Alyssa Miller

Reaching forgotten islands

August 29, 2011 by Alyssa Miller, AOPA Online Managing Editor

I’ve always dreamed about visiting the Bahamas Islands. Romantic walks on the beach at sunset. You get the picture. I never dreamed that my first trip to the Bahamas would be as part of a disaster relief effort. Yet in less than 12 hours AOPA Staff Photographer Chris Rose and I will be participating in relief flights with Bahamas Habitat. A Baron and Aztec are just two of the aircraft that will be flying supplies over multiple days to Cat Island, Eleuthera, and Acklins Island.

The Bahamas were hard hit by Hurricane Irene, a category 3 storm, but attention quickly shifted from the Bahamas to the East Coast of the United States as many feared the devastation the hurricane would cause if it hit multiple highly populated areas along the coast.

According to Bahamas Habitat Aviation and Disaster Relief Coordinator Cameron King, no deaths were reported from the storm in the Bahamas. However, some of the smaller, non-tourist-attraction areas with weak or little infrastructure are suffering.

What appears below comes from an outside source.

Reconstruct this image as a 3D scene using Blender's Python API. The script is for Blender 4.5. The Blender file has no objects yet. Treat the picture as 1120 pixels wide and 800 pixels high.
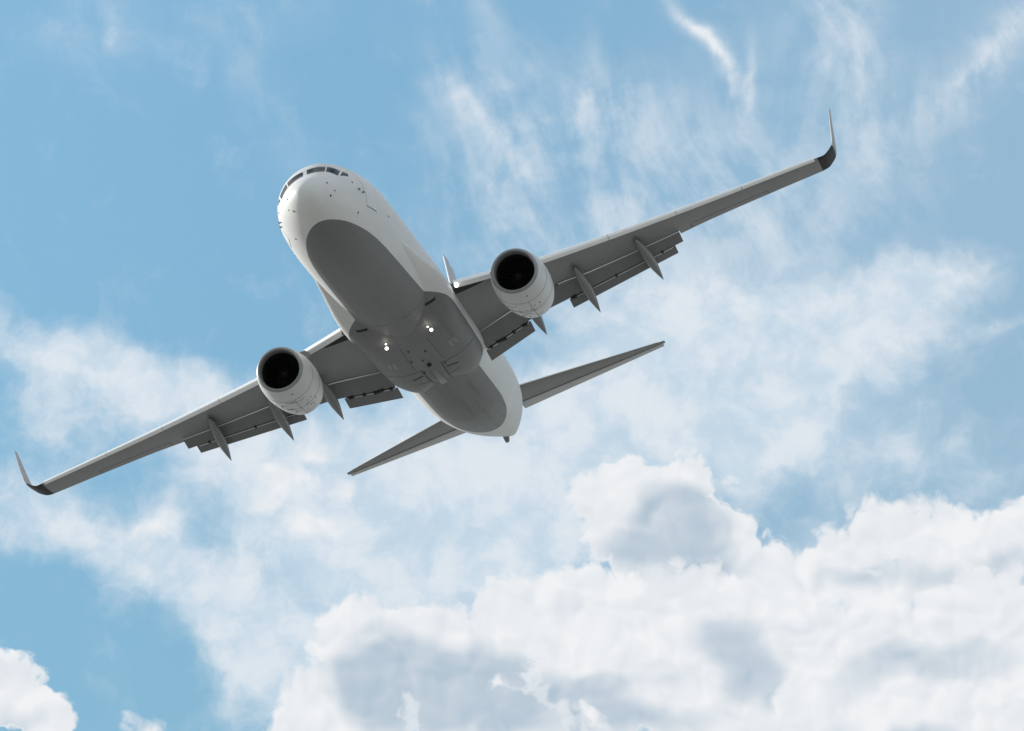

King says relief operations typically fall into three categories: “stop the bleeding,” as in major disasters such as the Haiti earthquake; “come up for air”; and the long-term rebuilding process. These relief flights to the Bahamas fall into the last category. King, who has flown many missions to Haiti, says it is a blessing that no lives were lost because of Hurricane Irene and that the greatest need right now is to meet basic human needs: food, water, and shelter. On some of the islands, there is no power and no way to sanitize drinking water. Since Aug. 26, Bahamas Habitat has been working with volunteer pilots to fly food, water, and materials to help create temporary fixes to damaged houses. Generators and roof tarps are essential. Acklins Island, one of the southern sparsely populated islands, was hardest hit and sustained major damage to nearly all of the homes.

On Tuesday morning, Aug. 30, volunteer pilots and a work group will team up to deliver supplies to many locations and help on the ground with the cleanup effort. I’m looking forward to meeting these generous volunteers, like Jon Short, who is not short at all, King jokes, and Cowboy (that’s the only name King gives for him) who will help lead the first Bahamas Habitat work team on the islands. Both have helped with Haiti relief efforts. One group will be leaving Alabama at 2 a.m. Central Tuesday to arrive in time for the 7 a.m. meeting to get the day started.

This trip will be pretty much the opposite of what I had dreamed about the Bahamas; but participating in mission aviation and the relief effort will, no doubt, make my dream pale in comparison. I wouldn’t have it any other way.